Gli ha fatto eco il Sindaco, Tommaso Depalma, il quale ha ricordato le piccole miserie della politica nazionale contemporanea al cospetto di un gigante della storia nazionale, unito nel pensiero del primo cittadino a personalità quali Amintore Fanfani, Enrico Berlinguer e Giorgio Almirante, diversissimi e lontanissimi ideologicamente, ma uniti da quella visione della nazione che sapeva guardare a lungo termine e mai all'immediato o peggio al personale.

«Moro - ha detto Depalma - ha pagato a caro prezzo la sua idea di "compromesso storico", di nazione che non si chiude su se stessa. Insieme a lui - ha chiosato - è giusto ricordare tutte le vittime del terrorismo di quegli anni e della mafia, come Peppino Impastato, perché persone che avevano un'alta idea della società civile».

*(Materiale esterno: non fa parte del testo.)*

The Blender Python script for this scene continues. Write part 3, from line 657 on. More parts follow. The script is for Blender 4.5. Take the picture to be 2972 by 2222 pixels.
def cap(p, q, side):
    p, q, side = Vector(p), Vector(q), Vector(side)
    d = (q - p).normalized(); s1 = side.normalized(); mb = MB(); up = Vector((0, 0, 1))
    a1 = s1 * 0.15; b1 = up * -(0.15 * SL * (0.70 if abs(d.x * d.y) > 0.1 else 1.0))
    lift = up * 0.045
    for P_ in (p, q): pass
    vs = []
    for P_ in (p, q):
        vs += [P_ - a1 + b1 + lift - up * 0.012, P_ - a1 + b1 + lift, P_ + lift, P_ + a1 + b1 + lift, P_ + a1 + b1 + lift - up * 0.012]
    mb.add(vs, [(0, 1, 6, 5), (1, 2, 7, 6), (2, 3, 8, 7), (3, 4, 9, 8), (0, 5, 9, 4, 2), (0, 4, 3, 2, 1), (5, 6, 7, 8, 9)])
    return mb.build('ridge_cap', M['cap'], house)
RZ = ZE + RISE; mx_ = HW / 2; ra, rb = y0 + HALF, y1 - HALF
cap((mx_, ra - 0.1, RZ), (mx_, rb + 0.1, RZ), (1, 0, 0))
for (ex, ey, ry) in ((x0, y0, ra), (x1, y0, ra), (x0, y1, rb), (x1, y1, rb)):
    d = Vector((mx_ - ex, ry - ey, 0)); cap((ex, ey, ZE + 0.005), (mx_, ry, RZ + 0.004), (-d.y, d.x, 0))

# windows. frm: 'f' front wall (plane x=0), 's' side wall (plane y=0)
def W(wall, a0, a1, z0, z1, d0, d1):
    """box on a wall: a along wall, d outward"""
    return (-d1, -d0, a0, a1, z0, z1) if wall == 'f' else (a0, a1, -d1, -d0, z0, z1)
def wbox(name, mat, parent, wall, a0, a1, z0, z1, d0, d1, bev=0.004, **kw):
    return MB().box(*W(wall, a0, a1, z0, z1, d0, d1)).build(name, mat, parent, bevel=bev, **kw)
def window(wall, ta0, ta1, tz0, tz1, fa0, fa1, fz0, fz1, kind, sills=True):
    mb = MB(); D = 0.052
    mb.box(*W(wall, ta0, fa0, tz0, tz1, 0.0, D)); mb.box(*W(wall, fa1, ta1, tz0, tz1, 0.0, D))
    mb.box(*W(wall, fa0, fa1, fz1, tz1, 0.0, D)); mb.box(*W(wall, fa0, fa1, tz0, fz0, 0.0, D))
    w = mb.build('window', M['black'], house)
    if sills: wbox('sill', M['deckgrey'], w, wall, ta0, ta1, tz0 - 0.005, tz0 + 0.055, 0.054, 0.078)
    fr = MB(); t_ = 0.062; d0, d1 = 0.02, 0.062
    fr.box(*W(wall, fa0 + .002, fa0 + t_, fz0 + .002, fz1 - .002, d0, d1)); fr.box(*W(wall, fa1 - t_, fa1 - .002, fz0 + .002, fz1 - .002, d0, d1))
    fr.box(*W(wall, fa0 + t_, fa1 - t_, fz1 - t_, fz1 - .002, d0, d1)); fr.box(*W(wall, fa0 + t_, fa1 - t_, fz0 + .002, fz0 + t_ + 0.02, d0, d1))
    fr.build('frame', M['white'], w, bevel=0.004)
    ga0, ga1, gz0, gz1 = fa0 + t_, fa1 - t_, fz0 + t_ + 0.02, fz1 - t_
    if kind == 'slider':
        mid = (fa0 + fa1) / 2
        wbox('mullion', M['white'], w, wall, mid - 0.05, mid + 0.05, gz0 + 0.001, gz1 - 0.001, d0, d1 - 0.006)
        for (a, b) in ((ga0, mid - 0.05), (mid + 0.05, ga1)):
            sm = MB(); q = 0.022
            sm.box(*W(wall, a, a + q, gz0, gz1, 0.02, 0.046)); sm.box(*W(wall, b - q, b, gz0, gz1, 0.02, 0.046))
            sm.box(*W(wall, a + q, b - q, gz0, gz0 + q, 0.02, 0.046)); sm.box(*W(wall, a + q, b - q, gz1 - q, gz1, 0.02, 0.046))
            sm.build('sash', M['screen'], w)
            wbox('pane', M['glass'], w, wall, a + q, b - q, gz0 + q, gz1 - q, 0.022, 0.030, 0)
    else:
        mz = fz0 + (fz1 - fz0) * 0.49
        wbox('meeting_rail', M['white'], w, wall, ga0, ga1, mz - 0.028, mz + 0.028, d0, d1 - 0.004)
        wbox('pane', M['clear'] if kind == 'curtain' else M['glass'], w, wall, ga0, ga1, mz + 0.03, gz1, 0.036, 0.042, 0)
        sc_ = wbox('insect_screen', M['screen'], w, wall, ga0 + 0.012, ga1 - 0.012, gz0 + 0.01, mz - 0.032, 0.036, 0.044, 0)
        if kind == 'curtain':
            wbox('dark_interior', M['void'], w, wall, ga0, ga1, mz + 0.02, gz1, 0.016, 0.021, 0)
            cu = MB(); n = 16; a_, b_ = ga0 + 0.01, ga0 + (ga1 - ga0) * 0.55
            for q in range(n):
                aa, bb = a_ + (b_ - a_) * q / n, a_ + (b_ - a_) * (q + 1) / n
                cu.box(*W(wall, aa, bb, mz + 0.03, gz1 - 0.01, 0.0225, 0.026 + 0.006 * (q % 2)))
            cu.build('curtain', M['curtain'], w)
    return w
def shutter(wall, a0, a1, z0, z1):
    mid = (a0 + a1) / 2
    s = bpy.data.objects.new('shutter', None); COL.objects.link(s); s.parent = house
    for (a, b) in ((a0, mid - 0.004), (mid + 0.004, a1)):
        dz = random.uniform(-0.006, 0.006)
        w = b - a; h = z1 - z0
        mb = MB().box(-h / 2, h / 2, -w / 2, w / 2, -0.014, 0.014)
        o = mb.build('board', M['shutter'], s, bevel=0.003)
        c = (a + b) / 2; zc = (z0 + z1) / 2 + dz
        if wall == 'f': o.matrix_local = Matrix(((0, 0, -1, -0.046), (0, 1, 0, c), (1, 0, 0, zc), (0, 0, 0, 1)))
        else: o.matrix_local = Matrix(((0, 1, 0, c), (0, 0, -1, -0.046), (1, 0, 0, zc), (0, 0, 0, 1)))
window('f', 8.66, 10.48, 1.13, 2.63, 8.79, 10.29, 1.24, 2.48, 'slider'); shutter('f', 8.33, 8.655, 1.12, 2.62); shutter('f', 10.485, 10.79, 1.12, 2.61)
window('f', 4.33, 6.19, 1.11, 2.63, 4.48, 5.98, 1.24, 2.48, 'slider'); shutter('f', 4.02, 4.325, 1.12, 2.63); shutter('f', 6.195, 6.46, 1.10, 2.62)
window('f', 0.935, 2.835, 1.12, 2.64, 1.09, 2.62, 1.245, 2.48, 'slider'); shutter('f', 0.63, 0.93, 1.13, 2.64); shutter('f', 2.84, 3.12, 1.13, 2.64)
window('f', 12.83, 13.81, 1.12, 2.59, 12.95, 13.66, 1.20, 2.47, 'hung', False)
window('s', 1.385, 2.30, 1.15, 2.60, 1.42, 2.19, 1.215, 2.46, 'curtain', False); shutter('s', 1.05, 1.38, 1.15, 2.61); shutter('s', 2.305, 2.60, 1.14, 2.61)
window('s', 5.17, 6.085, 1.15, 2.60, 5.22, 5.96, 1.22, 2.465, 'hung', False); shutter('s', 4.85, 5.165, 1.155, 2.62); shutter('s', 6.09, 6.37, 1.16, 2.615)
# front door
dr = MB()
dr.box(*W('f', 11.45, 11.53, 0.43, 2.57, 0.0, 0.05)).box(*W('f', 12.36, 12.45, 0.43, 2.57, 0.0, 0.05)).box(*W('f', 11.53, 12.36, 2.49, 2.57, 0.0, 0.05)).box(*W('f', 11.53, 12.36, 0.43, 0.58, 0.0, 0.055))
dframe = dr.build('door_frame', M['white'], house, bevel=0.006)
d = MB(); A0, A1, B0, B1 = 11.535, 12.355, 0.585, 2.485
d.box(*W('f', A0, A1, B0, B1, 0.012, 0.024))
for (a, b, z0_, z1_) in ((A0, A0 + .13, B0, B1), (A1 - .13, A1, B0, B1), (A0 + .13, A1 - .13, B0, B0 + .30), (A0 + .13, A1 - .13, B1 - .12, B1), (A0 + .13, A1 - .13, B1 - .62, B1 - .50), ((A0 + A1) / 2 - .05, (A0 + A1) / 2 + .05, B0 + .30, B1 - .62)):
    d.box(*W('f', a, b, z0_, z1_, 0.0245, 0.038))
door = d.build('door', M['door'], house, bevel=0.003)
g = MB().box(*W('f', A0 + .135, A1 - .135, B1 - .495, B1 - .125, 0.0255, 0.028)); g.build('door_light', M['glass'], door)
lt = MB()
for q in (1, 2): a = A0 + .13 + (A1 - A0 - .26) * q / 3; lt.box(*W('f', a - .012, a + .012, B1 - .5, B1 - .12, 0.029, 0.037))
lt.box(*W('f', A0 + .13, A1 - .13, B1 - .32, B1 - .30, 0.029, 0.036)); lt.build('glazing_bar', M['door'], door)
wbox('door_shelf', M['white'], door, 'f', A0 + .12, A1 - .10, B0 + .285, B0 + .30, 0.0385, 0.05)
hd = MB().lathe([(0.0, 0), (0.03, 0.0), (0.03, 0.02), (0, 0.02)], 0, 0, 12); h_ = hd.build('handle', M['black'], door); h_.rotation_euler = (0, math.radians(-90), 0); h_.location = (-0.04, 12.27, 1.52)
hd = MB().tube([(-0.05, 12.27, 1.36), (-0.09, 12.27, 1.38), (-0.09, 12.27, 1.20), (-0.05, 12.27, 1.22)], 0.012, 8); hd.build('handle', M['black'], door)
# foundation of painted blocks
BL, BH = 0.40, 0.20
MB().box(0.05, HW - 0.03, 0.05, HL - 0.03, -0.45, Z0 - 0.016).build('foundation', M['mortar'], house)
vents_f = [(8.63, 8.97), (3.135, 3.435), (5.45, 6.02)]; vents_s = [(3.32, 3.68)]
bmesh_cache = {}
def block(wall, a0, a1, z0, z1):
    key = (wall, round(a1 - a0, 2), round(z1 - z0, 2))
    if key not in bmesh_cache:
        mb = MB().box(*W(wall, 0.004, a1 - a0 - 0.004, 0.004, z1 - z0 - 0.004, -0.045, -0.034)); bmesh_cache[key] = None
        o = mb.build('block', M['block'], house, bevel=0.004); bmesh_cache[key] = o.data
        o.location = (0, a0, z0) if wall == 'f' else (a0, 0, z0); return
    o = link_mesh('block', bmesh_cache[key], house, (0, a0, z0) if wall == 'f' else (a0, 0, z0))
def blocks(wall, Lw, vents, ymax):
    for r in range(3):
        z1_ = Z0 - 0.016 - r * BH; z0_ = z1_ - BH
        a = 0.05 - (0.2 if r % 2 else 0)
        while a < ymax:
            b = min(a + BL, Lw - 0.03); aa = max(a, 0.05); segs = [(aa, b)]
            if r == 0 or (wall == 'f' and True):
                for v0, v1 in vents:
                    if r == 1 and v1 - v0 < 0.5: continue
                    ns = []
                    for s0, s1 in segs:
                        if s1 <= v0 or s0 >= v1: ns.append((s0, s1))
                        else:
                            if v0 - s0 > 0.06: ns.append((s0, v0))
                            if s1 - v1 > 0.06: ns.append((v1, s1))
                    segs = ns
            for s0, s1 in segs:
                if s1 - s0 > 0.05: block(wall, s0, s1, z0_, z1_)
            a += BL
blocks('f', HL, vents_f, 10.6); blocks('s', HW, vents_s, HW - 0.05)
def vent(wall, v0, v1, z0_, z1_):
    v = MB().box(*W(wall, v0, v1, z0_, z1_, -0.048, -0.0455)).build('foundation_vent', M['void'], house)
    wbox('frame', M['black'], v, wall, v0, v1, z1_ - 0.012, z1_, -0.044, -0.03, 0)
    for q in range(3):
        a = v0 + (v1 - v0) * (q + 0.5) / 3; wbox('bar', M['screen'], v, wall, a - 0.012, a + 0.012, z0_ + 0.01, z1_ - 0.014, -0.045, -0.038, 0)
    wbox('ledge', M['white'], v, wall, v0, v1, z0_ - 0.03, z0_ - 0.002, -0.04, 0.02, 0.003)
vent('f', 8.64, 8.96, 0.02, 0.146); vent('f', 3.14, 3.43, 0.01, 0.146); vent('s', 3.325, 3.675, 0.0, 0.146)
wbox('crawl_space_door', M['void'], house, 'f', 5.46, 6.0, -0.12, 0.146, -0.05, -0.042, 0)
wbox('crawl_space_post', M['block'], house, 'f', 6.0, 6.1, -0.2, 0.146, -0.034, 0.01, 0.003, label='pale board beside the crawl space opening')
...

La giornata di ieri non solo ha tracciato il quadro di una personalità che ha fatto inequivocabilmente la storia della Repubblica, ma ha anche richiamato tutti i giovinazzesi e più ampiamente gli italiani, a fare un esame di coscienza su quanto poco abbiamo imparato da quella vicenda. Il corpo accartocciato del "Presidente", come tutti lo chiamavano, nel bagagliaio della famigerata Renault 4 è stata forse l'istantanea che ha certificato la fine di una Italia nuova, che avrebbe accorciato le distanze tra le sue diverse anime e sarebbe diventata una nazione molto più considerata anche a livello internazionale di quanto non lo sia in questa fase storica.

E la beffa peggiore è rappresentata dal vedere che molti dei carnefici di Aldo Moro sono oggi liberi di raccontare la loro raccapricciante verità, senza mai aver dato alcun segno di pentimento, quasi che a quell'idea finta-rivoluzionaria si possa dare una minima dignità.